When climate strikers deny politics, they support the status quo

14 September 2020
Sel Dowd

Despite decades of warnings from scientists about the urgent need to curb greenhouse gas emissions to avoid catastrophic global warming, we’re in a worse situation today than ever. Global emissions hit a new high in 2019, and even this year’s economic shutdowns have barely dented the upwards trajectory.

In the face of impending catastrophe, only the most sober assessment of our situation will do. We should, for a start, reflect on whether the approach of the environment movement over the past three decades—which has centred on trying to explain things more clearly to politicians and other “decision-makers”, with a bit of polite protest here and there—is something we should press on with.

Unfortunately, all indications are that many in the climate movement are not going to draw any lessons from this failed approach but are simply going to continue with it. In Australia, the organisation responsible for calling the largest climate justice demonstrations in the country’s history—School Strike 4 Climate Australia—has declared that it is not interested in engaging with any serious alternatives to the status quo.

In a 4 September tweet, the group explained, “SS4C does not support socialism, capitalism, or any political ideology. We simply want leaders to listen to science and take actual action on climate change. That’s it. Climate justice is not political—politicians have made it political”.

To say this is a shallow and misguided perspective is overly generous. If you can look at the past three decades of failures of the climate movement and conclude that the problem is “politics”, and that the whole thing will be fixed if politicians just “listen to science”, then you’ve given up on critical reason.
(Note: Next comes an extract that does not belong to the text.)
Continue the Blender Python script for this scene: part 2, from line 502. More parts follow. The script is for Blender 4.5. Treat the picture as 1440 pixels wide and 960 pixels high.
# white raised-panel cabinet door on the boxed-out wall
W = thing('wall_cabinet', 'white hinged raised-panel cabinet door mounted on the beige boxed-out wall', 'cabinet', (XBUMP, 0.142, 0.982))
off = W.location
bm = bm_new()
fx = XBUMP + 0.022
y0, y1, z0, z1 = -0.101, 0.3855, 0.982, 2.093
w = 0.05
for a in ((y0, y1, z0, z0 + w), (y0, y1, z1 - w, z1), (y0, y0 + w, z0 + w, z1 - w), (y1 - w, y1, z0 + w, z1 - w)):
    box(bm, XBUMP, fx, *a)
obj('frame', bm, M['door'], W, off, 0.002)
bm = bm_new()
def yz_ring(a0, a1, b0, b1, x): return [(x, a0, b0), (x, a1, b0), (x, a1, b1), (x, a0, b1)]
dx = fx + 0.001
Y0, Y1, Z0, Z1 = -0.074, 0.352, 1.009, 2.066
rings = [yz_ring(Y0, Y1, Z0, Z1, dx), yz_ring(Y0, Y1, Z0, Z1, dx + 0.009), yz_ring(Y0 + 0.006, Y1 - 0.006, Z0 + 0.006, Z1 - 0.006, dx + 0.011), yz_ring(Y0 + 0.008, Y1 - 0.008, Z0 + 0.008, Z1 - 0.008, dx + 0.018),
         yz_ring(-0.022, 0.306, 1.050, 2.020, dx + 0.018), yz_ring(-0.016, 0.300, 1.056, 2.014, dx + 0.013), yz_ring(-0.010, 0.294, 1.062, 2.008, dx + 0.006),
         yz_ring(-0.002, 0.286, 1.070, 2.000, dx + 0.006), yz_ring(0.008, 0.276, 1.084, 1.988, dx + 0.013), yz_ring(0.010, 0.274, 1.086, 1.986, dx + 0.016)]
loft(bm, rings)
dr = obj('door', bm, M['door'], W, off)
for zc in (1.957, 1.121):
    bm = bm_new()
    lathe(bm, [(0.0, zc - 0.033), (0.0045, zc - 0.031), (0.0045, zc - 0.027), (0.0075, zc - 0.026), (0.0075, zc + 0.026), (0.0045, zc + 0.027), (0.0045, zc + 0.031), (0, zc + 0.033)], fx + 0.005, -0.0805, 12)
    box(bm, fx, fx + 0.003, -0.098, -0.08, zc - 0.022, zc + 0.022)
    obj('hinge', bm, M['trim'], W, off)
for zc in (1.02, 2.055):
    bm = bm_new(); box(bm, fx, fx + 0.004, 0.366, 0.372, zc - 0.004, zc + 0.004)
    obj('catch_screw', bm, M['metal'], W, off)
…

Our leaders have ears. Scott Morrison has hundreds of advisers at his disposal to brief him on the latest climate science or any other issue he might want to get his head around. He, like the rest of us, saw what happened to the forests of eastern Australia last summer. The problem isn’t that he hasn’t, or won’t, “listen to science”. It beggars belief that Morrison and his colleagues are somehow unaware of the dangers of climate change. The reality is that they’re aware, they can see its devastating impacts already unfolding around them, and yet they push on with the status quo of Australia’s fossil fuel economy regardless.

Why he and the political establishment continue to ignore science is what needs to be explained. But this question is what SS4C appears determined not to engage with—when you begin to answer the question, you are confronted with the reality that climate change, and every other environmental issue with which our society is afflicted, is inherently political and can’t be understood otherwise.

Politics is concerned with the way we choose to organise our economy and society. The dominant politics of the past 200 years is that of capitalism, a system in which society is divided into classes and in which a tiny minority own and control the land and the productive resources we depend on.

The capitalist ruling class decides what gets made, what it’s made of, how much is made, where it goes and how it is disposed of. And as Andreas Malm explains in his book Fossil Capital, it was the capitalist ruling class that decided, in the early 19th century, to centre its system on the consumption of massive quantities of fossil fuels. It did this, and continues to this day to do this, because it was the thing that generated the biggest profits in the shortest time.

Capitalist states such as Australia’s aren’t independent of the system over which they preside. In the early years of capitalism, the politicians who ran the state didn’t even pretend to govern on behalf of everyone in society. These days, a façade of democracy is maintained, but the core function of the state remains to advance the interests of the capitalist class.

For Morrison and his colleagues (and we can include Anthony Albanese and other Labor Party leaders in this too), “good governance” means governing in a way that protects and advances big business profits. And Australia is a country in which the fortunes of almost the entire capitalist class are tied, more or less directly, to the fossil fuel economy.

It should be no surprise, then, that Australian politicians of all stripes have been so backwards on climate change. The tens of billions in annual profits flowing into the hands of Australia’s fossil fuel barons speak much louder than the politely worded reports of scientists warning about the possible dangers of climate change in the long term.

If you can’t or won’t recognise this reality, you’re going to keep banging your head against the wall. The climate movement will never win if it attempts to counter the entrenched economic and political power of the fossil fuel industry with the (however clearly argued) words of scientists. Our focus, rather, has to be on how to build a force that can challenge the entire profit-driven system of capitalism, and force politicians to act whether they “listen to the science” or not.

We won’t get to this point, however, if we persist with the perspective outlined in SS4C’s tweet. Its “apolitical” orientation may, at best, result in minor tweaks to the status quo. But minor tweaks won’t be enough in the context of a system that is rapidly driving us towards a global climate catastrophe. Only mass action to force a radical change of direction will suffice.

Pruning the poisonous, invasive weed of capitalism is not sufficient—we need to destroy it at the root. Only a system built on human need, collectively organised by workers and freed from the destructive pursuit of profit, can save the planet.